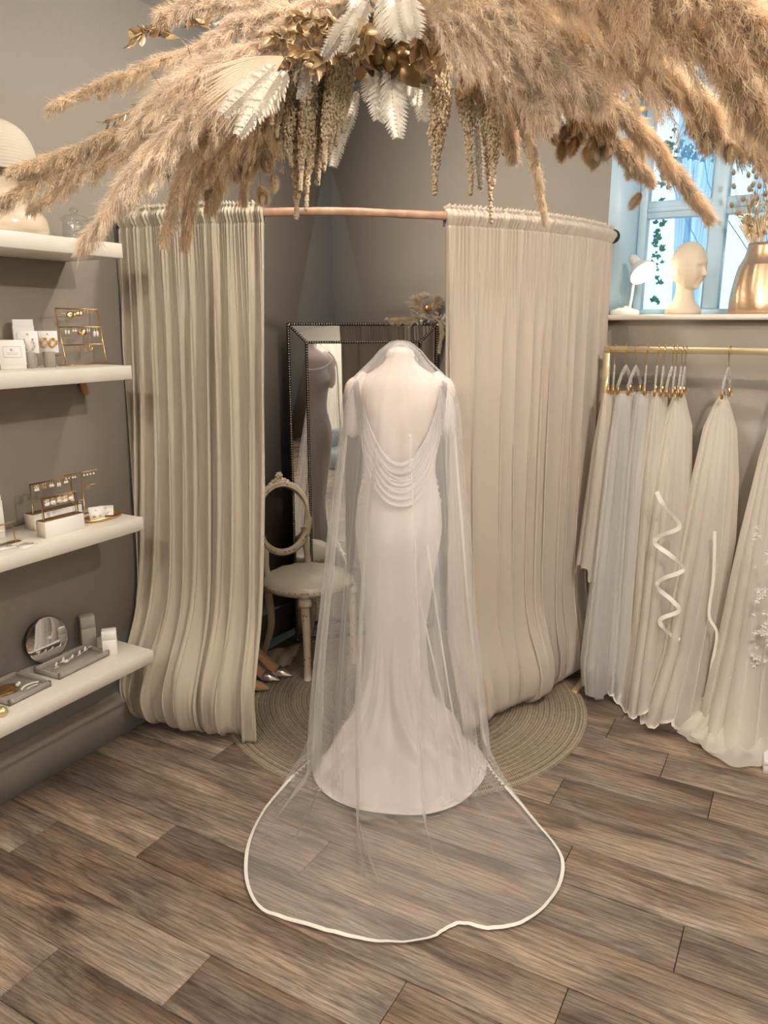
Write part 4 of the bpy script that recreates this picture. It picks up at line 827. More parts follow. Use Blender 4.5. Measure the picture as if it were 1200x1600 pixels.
th0, th1 = math.radians(205), math.radians(-22)
rowsv = []
lev = np.linspace(0, len(ringk) - 1, 105)
for q in lev:
    i = min(int(q), len(ringk) - 2); f_ = q - i; kz = ringk[i] * (1 - f_) + ringk[i + 1] * f_
    z_, cu, cw_, au, aw = kz; drop = np.clip((1.5 - z_) / 1.1, 0, 1)
    sw = s + (warp - s) * np.clip(drop * 1.6, 0, 1) * (1 + .25 * np.sin(z_ * 3)); th = th0 + (th1 - th0) * (sw + 1) / 2
    r_m = 1 + (pleat * (.02 + .075 * drop) + .05 * drop * np.sin(s * 13 + 2 + z_ * 1.2))
    lastuw = (cu + au * r_m * np.cos(th), cw_ + aw * r_m * np.sin(th))
    rowsv.append(MW(cu + au * r_m * np.cos(th), cw_ + aw * r_m * np.sin(th), z_ + 0 * s))
Fu, Fw = lastuw
rr_ = np.random.RandomState(7)
for j in range(1, 66):
    t_ = j / 65; ease = t_
    U_ = Fu + (E2[:, 0] - Fu) * ease; W_ = Fw + (E2[:, 1] - Fw) * ease
    inside = np.clip(1 - (np.maximum(0, ((U_ / .34) ** 2 + ((W_ - .08) / .42) ** 2)) - .75) / .45, 0, 1)
    zf = .0145 + .030 * inside + (.010 * np.clip(np.sin(s * 26 + 3 * np.sin(s * 4)), 0, 1) ** 4 * (1 - t_) + .018 * (1 - t_) ** 3)
    zf = zf + .005 * (np.gradient(warp, s) < 0) * (1 - t_)
    for sc0, am, wd in ((-.62, .030, .020), (-.20, .035, .016), (-.14, .02, .010), (.56, .035, .03), (.66, .03, .018), (-.45, .02, .012)):
        zf = zf + am * np.exp(-((s - sc0 - .03 * t_) / wd) ** 2) * np.clip(1 - t_ * 1.25, 0, 1) ** .8
    rowsv.append(MW(U_, W_, zf * (1 - t_ ** 6) + .006 * t_ ** 6))
AV = np.array(rowsv); AV[..., 2] = np.maximum(AV[..., 2], .006)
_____
## STATED GOAL
Please transcribe the material above exactly as written. Leave the pictures out.

## RESPONSE TO THE EXERCISE
Write part 4 of the bpy script that recreates this picture. It picks up at line 827. More parts follow. Use Blender 4.5. Measure the picture as if it were 1200x1600 pixels.
th0, th1 = math.radians(205), math.radians(-22)
rowsv = []
lev = np.linspace(0, len(ringk) - 1, 105)
for q in lev:
    i = min(int(q), len(ringk) - 2); f_ = q - i; kz = ringk[i] * (1 - f_) + ringk[i + 1] * f_
    z_, cu, cw_, au, aw = kz; drop = np.clip((1.5 - z_) / 1.1, 0, 1)
    sw = s + (warp - s) * np.clip(drop * 1.6, 0, 1) * (1 + .25 * np.sin(z_ * 3)); th = th0 + (th1 - th0) * (sw + 1) / 2
    r_m = 1 + (pleat * (.02 + .075 * drop) + .05 * drop * np.sin(s * 13 + 2 + z_ * 1.2))
    lastuw = (cu + au * r_m * np.cos(th), cw_ + aw * r_m * np.sin(th))
    rowsv.append(MW(cu + au * r_m * np.cos(th), cw_ + aw * r_m * np.sin(th), z_ + 0 * s))
Fu, Fw = lastuw
rr_ = np.random.RandomState(7)
for j in range(1, 66):
    t_ = j / 65; ease = t_
    U_ = Fu + (E2[:, 0] - Fu) * ease; W_ = Fw + (E2[:, 1] - Fw) * ease
    inside = np.clip(1 - (np.maximum(0, ((U_ / .34) ** 2 + ((W_ - .08) / .42) ** 2)) - .75) / .45, 0, 1)
    zf = .0145 + .030 * inside + (.010 * np.clip(np.sin(s * 26 + 3 * np.sin(s * 4)), 0, 1) ** 4 * (1 - t_) + .018 * (1 - t_) ** 3)
    zf = zf + .005 * (np.gradient(warp, s) < 0) * (1 - t_)
    for sc0, am, wd in ((-.62, .030, .020), (-.20, .035, .016), (-.14, .02, .010), (.56, .035, .03), (.66, .03, .018), (-.45, .02, .012)):
        zf = zf + am * np.exp(-((s - sc0 - .03 * t_) / wd) ** 2) * np.clip(1 - t_ * 1.25, 0, 1) ** .8
    rowsv.append(MW(U_, W_, zf * (1 - t_ ** 6) + .006 * t_ ** 6))
AV = np.array(rowsv); AV[..., 2] = np.maximum(AV[..., 2], .006)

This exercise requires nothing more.